FOM: Better terminology?

[Harvey Friedman]

Shipman writes:
>Harvey says Tragesser's distinction between elementary and nonelementary
>proofs
>is nonstandard usage.  I understand the distinction as being between proofs
>which do not use concepts from "outside the mathematical subject at hand" (in
>particular where the theorem can be proved in any reasonable system in
>which it
>can be stated), and proofs which use some sort of "higher machinery" (such as
>complex analysis for the proof of the P.N.T., Aleph_omega1 for the proof of
>Borel determinacy,  and so on).  ... Harvey, do you
>want to suggest an alternative term to "elementary" for this concept?
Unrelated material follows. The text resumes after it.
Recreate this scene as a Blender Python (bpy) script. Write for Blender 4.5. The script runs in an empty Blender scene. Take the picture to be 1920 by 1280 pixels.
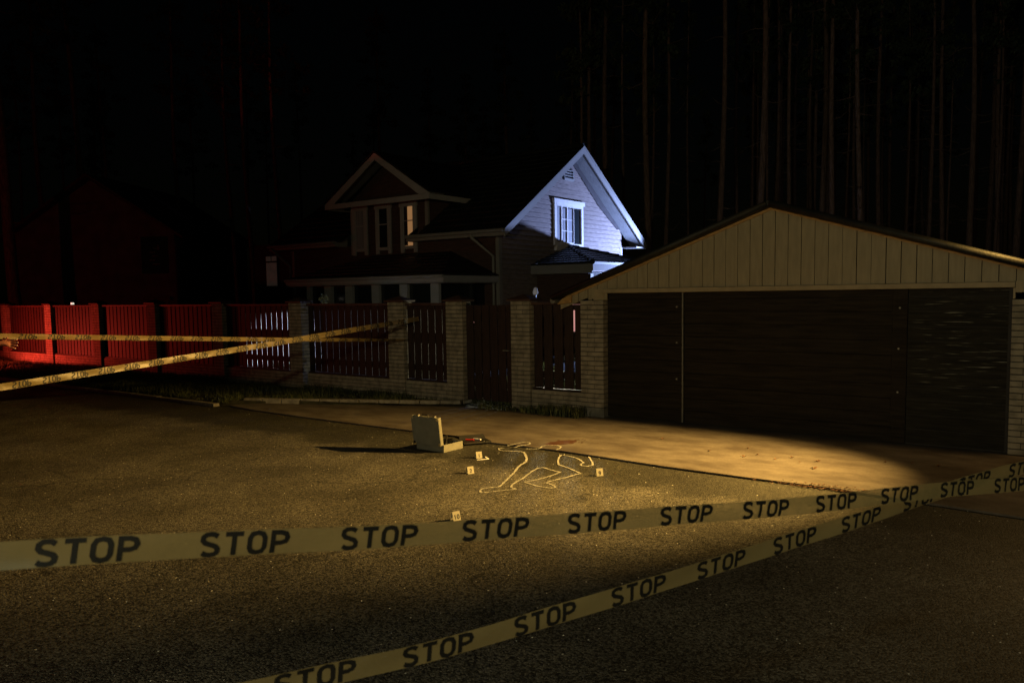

You seem to be looking for a one word adjective. I usually just refer to
the relevant spot in the canonical well ordered hierarchy of fundamental
systems of f.o.m., ranging from about EFA (exponential function
arithemtic), throught ZFC, all the way to ZF + elementary embeddings from V
into V, and somewhat beyond.

If I were to pick a one word adjective, I'd go for "self contained". E.g.,
Borel determinacy has no self contained proof. But I'd rather point to
"uncountably many iterations of the power set operation" or "uncountably
many uncountable cardinals", depending on the audience.